Com isso, ela elimina a questão do realismo da equação e estabelece os traços que distingue horror e grimdark. A autora sugere que com o tempo, uma definição mais clara, tornará mais fácil distinguir o subgênero e discutí-lo, sem confundí-lo com outros subgêneros.
De 1990 em diante, muitos autores de fantasia passaram a ser descritos como grimdark. Destes, Joe Abercrombie, Richard K. Morgan e Mark Lawrence, são apenas os nomes mais conhecidos.
A existência da ultra-violência e de personagens de moralismo duvidoso, porém, tornou o gênero fértil em ideias preconceituosas, sempre com a justificativa de que “este é o mundo real”. De fato, apesar de estarmos expostos a uma sociedade preconceituosa, homofóbica, misógina e violenta e apesar da fantasia grimdark espelhar esse comportamento através de uma mimese da sociedade, existe a possibilidade – e eu diria o dever – de combater tais tendências, dando voz e poder àqueles que comumente são tratados como as vítimas destes preconceitos. No meu entender, isso só vai acontecer quando o grimdark deixar de ser dominada por homens brancos heterossexuais e ter uma representatividade igual entre gêneros, raças e credos, de forma a abordar também suas angústias e questões morais. É importante entender que grimdark não se trata da supremacia do homem branco sobre os demais grupos, ou ao menos não deveria ser, mas sim sobre as relações de poder entre os seres humanos e as decisões dúbias que as vezes são tomadas para a manutenção desse poder. Uma condição inerente a humanidade como um todo.

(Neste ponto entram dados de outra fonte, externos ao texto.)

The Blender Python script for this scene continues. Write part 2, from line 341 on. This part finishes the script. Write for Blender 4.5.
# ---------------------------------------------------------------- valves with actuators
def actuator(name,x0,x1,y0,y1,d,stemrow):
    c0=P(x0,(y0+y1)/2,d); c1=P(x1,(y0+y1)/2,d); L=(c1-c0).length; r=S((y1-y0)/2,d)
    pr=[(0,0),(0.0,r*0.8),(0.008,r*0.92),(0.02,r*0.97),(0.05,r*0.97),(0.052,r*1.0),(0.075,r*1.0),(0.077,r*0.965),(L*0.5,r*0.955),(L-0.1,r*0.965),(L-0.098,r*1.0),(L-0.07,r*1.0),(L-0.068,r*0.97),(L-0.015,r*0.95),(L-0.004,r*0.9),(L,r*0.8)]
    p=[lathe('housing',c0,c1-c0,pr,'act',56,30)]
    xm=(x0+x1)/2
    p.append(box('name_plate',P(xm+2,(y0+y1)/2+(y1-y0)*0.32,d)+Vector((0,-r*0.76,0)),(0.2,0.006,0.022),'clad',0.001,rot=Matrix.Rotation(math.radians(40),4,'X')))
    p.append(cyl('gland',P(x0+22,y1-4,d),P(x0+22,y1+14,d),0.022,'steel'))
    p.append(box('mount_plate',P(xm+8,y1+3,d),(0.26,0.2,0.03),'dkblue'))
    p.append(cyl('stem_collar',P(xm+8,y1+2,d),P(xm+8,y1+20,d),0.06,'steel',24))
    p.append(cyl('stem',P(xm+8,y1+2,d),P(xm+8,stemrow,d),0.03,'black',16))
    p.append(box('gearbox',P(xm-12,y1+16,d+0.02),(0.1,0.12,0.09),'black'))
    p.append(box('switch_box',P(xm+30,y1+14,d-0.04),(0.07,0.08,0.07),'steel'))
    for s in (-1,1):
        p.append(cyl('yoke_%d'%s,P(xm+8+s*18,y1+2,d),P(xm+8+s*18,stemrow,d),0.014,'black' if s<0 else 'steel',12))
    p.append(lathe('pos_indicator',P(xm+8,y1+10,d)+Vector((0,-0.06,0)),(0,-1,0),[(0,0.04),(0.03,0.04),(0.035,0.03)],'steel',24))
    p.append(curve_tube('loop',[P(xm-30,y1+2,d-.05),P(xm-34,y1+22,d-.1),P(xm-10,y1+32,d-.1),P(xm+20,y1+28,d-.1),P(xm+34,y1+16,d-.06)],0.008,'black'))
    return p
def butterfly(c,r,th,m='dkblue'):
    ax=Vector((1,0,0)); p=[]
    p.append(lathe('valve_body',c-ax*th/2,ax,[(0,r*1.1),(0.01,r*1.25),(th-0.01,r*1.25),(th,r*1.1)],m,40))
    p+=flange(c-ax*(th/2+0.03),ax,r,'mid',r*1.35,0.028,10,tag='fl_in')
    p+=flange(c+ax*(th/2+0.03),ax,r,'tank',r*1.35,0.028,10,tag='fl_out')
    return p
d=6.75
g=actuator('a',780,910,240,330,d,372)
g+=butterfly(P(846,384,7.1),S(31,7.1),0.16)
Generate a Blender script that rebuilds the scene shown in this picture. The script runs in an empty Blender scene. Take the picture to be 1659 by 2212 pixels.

Complete Stories of Kane, arte de Ken Kelly |
Tentando esclarecer as características do grimdark, podemos listar os pontos onde os autores parecem concordar:
- Cenário decadente, distópico e violento;
- Tom niilista e desesperador, onde todos parecem no limite e a catástrofe se torna inevitável;
- Personagens amorais, ou de moral duvidosa, diante de escolhas difíceis;
- Forças sobrenaturais usadas como ferramentas das ações humanas;
- Tom cinzento, com a ausência de limites claros entre o certo ou o errado, a luz ou as trevas, o bem ou o mal;
- Desfecho imprevisível, comumente cínico, com uma vitória parcial ou uma derrota completa do protagonista, reforçando o tom niilista onde nada é capaz de melhorar.